Mr. Trump noted Mr. Scott’s transformation.
“He was great, don’t you think?” Mr. Trump said after the rally to a Republican consultant, who insisted on anonymity to describe the private conversation.
Mr. Trump’s enthusiasm was a marked change from a year ago, when, after a lackluster debate performance by Mr. Scott, the former president raised eyebrows among some associates with offhand comments that the South Carolinian had not received much coverage.
Ms. Stefanik has also seemed like an increasingly decent bet to be Mr. Trump’s running mate, winning acclaim throughout the conservative world for her role in taking down two presidents of elite universities after a contentious hearing on antisemitism and campus protests.
At his Friday rally, Mr. Trump praised Ms. Stefanik, a one-time backbencher who rocketed to the party’s No. 4 House leadership job.
“Elise became very famous,” he said of her prodding of the college presidents, describing her questioning as surgical. “Wasn’t it beautiful?”
One potential hitch with a Stefanik pick: Mr. Trump mispronounced her last name as “STEH-fuh-nick” instead of “steh-FAH-nick.”
On Saturday, Trump supporters also greeted Ms. Stefanik with “V.P.” chants as she visited with volunteers at the former president’s campaign office in Manchester.
“I’d be honored — I’ve said that for a year — to serve in a future Trump administration in any capacity,” she told reporters.
At the Saddle Up Saloon in Kingston, N.H., Mr. Vance mingled with dozens of Trump supporters as reporters asked about his prospects to join the presidential ticket.

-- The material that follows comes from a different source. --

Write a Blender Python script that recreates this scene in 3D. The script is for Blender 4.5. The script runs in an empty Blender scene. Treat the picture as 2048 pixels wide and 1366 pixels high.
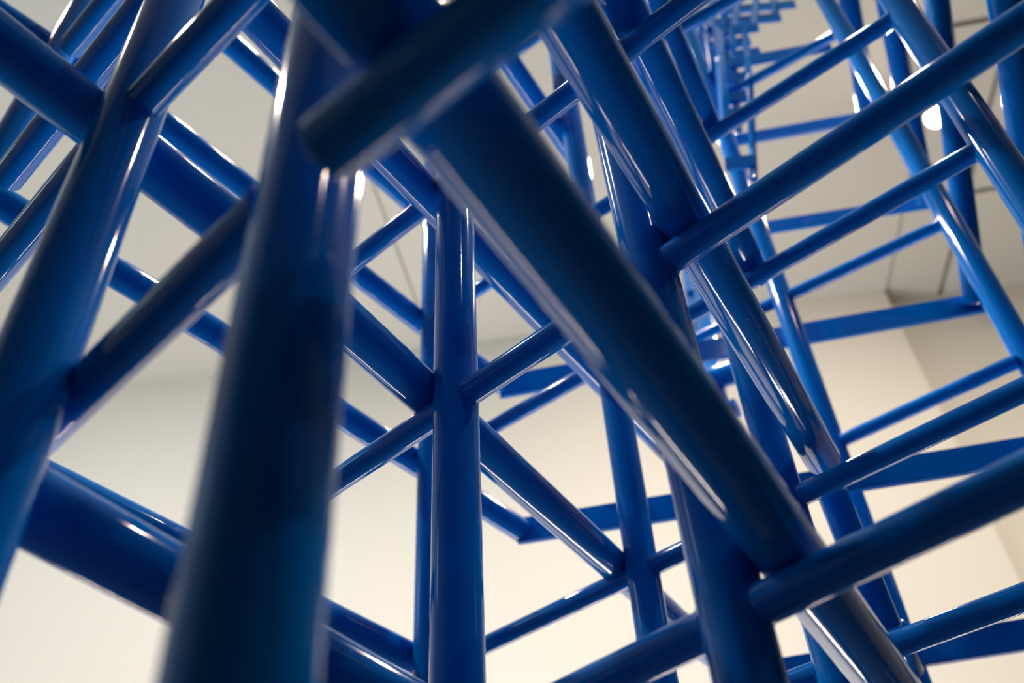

Mr. Vance, the best-selling author of “Hillbilly Elegy,” suggested he would be better utilized in the Senate during a second Trump term than as vice president. Still, Mr. Vance said, he would have to think about such an offer.
“I want to help him however I can,” he said.
Mr. Trump agonized over his pick for vice president in 2016, toggling potential picks until almost the moment of the announcement.
But during this campaign, Mr. Trump teased his vice-presidential pick before the first nominating contest last week in Iowa, where he said on Fox News that he had decided on a running mate but declined to offer a name. Still, a formal announcement could remain far off: Several people close to Mr. Trump have privately suggested that his comment was more showmanship than serious.
In Iowa, Mr. Trump also recruited a series of potential running mates to campaign for him: Representative Marjorie Taylor Greene of Georgia; Kari Lake, a Republican Senate candidate in Arizona; and Gov. Kristi Noem of South Dakota.
But the V.P. chants have grown much louder in New Hampshire.
At an event in Atkinson on Tuesday, Vivek Ramaswamy made an impassioned defense of Mr. Trump — less than a day after ending his own White House bid, most of which he spent glorifying the former president.
When the crowd chanted “V.P! V.P!” for Mr. Ramaswamy, an Ohio entrepreneur, Mr. Trump returned the approval.
Mr. Ramaswamy, the former president said, is “going to be working with us for a long time.”
Ms. Haley, who served in Mr. Trump’s administration as ambassador to the United Nations, has long been mentioned as a potential running mate.
But during Friday’s speech in Concord, Mr. Trump seemed to rule out that possibility.
“She is not presidential timber,” he said. “Now, when I say that, that probably means that she’s not going to be chosen as the vice president.”
Neil Vigdor contributed reporting from Kingston, N.H.